**Goal of the exercise**
What is needed is an exact copy of the lines from the line containing "Recreate this scene" to the line containing "PI = math.pi", both lines included, and nothing else.

**Records provided**
--

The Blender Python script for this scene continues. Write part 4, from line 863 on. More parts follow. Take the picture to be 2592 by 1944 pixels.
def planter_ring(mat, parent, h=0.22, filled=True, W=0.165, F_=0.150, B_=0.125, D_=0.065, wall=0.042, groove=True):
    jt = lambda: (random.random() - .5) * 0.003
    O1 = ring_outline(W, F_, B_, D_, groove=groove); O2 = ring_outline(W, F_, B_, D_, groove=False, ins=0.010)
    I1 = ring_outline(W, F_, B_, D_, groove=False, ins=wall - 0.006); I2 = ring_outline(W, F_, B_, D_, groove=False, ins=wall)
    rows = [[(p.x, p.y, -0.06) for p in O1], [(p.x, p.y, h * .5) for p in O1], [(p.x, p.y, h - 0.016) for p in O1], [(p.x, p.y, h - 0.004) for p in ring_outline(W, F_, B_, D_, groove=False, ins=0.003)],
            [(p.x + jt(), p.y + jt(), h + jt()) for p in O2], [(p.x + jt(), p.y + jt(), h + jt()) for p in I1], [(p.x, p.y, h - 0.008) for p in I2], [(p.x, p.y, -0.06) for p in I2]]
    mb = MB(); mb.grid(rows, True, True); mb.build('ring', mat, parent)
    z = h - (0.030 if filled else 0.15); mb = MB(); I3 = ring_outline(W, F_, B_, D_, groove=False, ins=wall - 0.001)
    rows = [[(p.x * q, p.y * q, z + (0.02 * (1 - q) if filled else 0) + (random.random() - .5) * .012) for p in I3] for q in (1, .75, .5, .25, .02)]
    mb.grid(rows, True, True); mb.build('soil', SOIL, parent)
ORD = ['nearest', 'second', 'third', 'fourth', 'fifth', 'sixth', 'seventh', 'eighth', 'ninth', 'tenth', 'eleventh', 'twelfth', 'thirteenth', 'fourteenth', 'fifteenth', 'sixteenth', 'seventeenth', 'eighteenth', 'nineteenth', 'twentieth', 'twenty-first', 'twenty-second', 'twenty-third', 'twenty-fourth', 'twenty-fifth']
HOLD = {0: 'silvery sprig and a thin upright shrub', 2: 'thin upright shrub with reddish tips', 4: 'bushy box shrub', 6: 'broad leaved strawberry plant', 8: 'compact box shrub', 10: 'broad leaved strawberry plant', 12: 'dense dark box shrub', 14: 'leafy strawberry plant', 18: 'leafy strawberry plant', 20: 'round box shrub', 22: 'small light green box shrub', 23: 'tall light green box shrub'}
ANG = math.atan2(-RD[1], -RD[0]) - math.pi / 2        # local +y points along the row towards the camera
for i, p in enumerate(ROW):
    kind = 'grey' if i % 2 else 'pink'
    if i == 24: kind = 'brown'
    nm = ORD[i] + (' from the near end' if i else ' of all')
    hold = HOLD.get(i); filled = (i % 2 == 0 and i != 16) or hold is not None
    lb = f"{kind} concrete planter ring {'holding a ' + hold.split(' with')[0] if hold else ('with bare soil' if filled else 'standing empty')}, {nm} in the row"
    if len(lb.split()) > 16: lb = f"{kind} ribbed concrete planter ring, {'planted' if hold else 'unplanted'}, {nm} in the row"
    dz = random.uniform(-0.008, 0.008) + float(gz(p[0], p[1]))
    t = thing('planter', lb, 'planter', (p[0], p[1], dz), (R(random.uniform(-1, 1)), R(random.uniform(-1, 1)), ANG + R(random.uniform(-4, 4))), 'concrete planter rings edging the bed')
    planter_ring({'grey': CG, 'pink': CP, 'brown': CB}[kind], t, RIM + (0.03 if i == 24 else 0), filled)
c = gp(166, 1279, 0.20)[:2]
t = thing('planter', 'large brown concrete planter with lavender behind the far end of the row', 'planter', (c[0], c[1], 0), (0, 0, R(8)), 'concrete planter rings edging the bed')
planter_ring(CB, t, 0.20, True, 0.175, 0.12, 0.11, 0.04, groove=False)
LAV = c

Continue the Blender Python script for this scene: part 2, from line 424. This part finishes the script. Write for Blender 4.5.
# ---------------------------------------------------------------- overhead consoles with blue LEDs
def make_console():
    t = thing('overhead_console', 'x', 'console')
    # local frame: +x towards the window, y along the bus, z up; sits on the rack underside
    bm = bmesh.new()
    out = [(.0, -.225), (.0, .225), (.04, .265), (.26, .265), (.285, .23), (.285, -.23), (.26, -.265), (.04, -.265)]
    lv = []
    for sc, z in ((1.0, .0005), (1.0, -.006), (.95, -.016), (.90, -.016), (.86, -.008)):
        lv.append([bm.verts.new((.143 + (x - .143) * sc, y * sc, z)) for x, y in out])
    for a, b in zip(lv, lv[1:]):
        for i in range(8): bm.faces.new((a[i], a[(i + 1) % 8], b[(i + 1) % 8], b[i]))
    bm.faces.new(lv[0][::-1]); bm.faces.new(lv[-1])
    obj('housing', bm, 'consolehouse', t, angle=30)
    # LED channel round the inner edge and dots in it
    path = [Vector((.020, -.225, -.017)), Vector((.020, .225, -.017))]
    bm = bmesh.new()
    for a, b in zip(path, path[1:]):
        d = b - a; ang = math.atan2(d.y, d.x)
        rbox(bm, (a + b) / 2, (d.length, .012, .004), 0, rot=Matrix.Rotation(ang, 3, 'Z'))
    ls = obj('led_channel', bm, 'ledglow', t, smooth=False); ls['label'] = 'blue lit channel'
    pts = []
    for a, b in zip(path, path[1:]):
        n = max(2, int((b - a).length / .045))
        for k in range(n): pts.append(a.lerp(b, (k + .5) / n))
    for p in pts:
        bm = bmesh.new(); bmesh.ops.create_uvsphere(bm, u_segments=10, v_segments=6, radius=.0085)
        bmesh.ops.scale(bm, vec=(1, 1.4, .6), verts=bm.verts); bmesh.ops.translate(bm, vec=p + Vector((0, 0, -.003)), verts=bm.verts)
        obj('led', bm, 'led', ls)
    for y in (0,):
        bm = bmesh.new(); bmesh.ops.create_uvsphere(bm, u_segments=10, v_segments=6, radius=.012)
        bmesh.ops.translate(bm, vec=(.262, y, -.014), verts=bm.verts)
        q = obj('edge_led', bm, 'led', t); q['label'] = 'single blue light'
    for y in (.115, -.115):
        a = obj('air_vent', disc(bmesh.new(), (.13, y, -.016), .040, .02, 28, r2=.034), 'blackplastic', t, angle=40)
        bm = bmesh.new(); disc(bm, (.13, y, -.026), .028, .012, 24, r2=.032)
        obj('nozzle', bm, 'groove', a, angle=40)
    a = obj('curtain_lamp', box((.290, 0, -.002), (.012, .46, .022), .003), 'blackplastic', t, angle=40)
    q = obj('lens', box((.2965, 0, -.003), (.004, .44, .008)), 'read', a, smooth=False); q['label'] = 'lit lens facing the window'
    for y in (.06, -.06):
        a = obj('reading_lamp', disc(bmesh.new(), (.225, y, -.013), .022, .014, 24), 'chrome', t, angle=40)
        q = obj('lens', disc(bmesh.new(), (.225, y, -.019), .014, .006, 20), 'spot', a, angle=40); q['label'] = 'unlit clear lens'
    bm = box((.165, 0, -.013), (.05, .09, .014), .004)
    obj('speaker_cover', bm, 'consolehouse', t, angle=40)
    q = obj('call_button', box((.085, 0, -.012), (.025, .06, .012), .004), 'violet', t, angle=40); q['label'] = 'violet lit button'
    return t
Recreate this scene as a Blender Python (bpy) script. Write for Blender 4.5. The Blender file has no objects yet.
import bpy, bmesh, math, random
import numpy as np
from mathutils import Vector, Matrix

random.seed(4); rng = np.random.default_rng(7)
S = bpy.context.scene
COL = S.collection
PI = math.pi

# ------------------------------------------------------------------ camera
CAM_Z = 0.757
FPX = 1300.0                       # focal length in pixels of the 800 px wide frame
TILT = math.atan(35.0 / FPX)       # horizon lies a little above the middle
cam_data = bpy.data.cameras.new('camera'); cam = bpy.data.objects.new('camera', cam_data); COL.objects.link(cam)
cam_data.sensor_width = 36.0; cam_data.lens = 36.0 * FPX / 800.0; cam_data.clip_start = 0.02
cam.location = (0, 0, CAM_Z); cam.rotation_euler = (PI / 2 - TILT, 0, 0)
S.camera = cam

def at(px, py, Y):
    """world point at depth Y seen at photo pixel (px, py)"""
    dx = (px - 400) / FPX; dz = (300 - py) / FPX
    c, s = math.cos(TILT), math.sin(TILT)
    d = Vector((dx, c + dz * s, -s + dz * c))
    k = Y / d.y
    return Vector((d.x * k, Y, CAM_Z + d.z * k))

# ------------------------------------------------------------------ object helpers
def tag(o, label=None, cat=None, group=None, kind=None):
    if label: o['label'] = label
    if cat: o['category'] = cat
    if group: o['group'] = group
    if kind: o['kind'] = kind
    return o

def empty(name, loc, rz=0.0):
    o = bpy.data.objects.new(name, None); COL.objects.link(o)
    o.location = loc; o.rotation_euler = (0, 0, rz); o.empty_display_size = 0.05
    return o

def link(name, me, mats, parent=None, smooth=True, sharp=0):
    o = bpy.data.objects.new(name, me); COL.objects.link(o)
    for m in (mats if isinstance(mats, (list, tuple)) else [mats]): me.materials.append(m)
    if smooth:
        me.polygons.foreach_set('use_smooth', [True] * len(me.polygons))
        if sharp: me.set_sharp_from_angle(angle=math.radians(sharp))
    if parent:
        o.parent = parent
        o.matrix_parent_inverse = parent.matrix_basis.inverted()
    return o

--

**Problem solution**
Recreate this scene as a Blender Python (bpy) script. Write for Blender 4.5. The Blender file has no objects yet.
import bpy, bmesh, math, random
import numpy as np
from mathutils import Vector, Matrix

random.seed(4); rng = np.random.default_rng(7)
S = bpy.context.scene
COL = S.collection
PI = math.pi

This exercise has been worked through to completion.